Lebih lanjut perlu diketahui pula bahwasanya terma ‘kepemimpinan’ adalah
berbeda dengan terma ‘rezim’ yang didefinisikan sebagai kelompok yang
mengontrol sentral dari struktur politik di pemerintahan suatu negara. Rezim
juga kerap didenotasikan sebagai pemerintahan yang otoriter atau pemerintahan
yang dinilai buruk meskipun definisi yang obyektif dari rezim tidaklah
demikian.
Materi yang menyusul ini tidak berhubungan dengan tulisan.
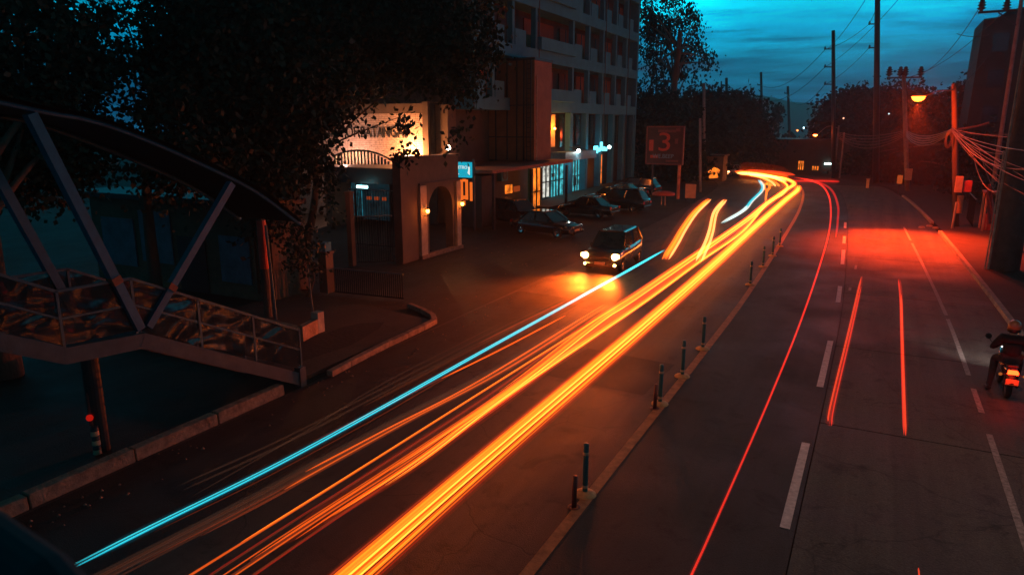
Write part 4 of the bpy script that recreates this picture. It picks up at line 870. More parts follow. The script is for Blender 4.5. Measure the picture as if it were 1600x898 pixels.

Terlepas dari terma-terma yang disebutkan tersebut, pada intinya
analisis kebijakan luar negeri pada tingkatan individu diketahui berfokus pada
pemimpin yang membuat pilihan-pilihan on behalf of their countries (Neack,
2008: 30 – 1).
Pendekatan rasional yang dimiliki oleh seorang aktor
(individu) datang dari pandangan kaum realis yang kemudian mengkonseptualisasi
negara sebagai sebuah ‘aktor yang satu’. Melihat individu sebagai aktor untuk
menolakukur negara sebagai aktor pun kemudian menjadikan pilihan-pilihan yang
diambil oleh seorang pemimpin (yang mana merupakan aktor individu) adalah
pilihan-pilihan yang diambil oleh suatu negara pula. Hal ini didsasari oleh
asumsi kunci kaum realis mengenai pemimpin yang mengatakan bahwa “pemimpin mana
pun akan bertindak dalam konsistensi dengan kepentingan nasional dari negaranya
yang sifatnya kuat dan berjangkapanjang” (Neack, 2008: 31). Kaitannya dengan
kepentingan nasional, kepentingan nasional kerap digunakan oleh pemimpin untuk
menyamaratakan kebijakan-kebijakan yang beragam, yang cara untuk menggapainya
adalah mungkin untuk berubah-ubah meskipun kepentingan nasional itu sendiri
tidak berubah. Laura Neack dalam bukunya yang berjudul The New Foreign
Policy: Power Seeking in a Globalized Era (2008: 32) juga mengutip
pernyataan Michael McGinnis soal pemimpin dan kepentingan nasional yakni
“setiap individu yang memperoleh tanggung jawab besar dalam kebijakan luar
negeri tentu sudah disosialisasikan melalui proses edukasi dan proses seleksi
untuk menggapai beberapa set dari tujuan bersama” sehingga dapat dipahami bahwa
tentu seorang pemimpin (seharusnya) memiliki kapabilitas untuk meraih tujuan
bersama yang berbentuk kepentingan nasional. Kemudian dalam rangka
mempromosikan dan memproteksi kepentingan nasional, seorang pemimpin akan
bertingkah rasional meskipun Hans Morgenthau pernah menyebutkan bahwa dalam
beberapa kasus, gangguan psikologis dalam diri seorang pemimpin dapat
menyebabkan pemimpin tersebut membuat pilihan yang sebenarnya bertolak dengan
kepentingan nasional dari negaranya (Neack, 2008: 32). Terlepas dari adanya
kemungkinan gangguan psikologis dalam diri seorang pemimpin tersebut,
rasionalitas lebih bermain secara signifikan dalam diri seorang pemimpin untuk
kemudian ia dapat membuat pilihan – yang tentu berkaitan dengan kepentingan
nasional –. Proses pembuatan pilihan sendiri dapat dimaknai sebagai langkah
yang dilakukan untuk memilih diantara berbagai alternatif yang ada, disamping
adanya ketidakpastian. Model dari proses pembuatan pilihan kerap
dianalogikan sebagai ‘kotak hitam’ yang mana dari sebuah kotak hitam tidak
dapat dilihat apa yang terdapat di dalamnya, dan seluruh kotak hitam – dalam
hal ini negara ataupun pemimpin – terlihat sama dari tampilan luarnya.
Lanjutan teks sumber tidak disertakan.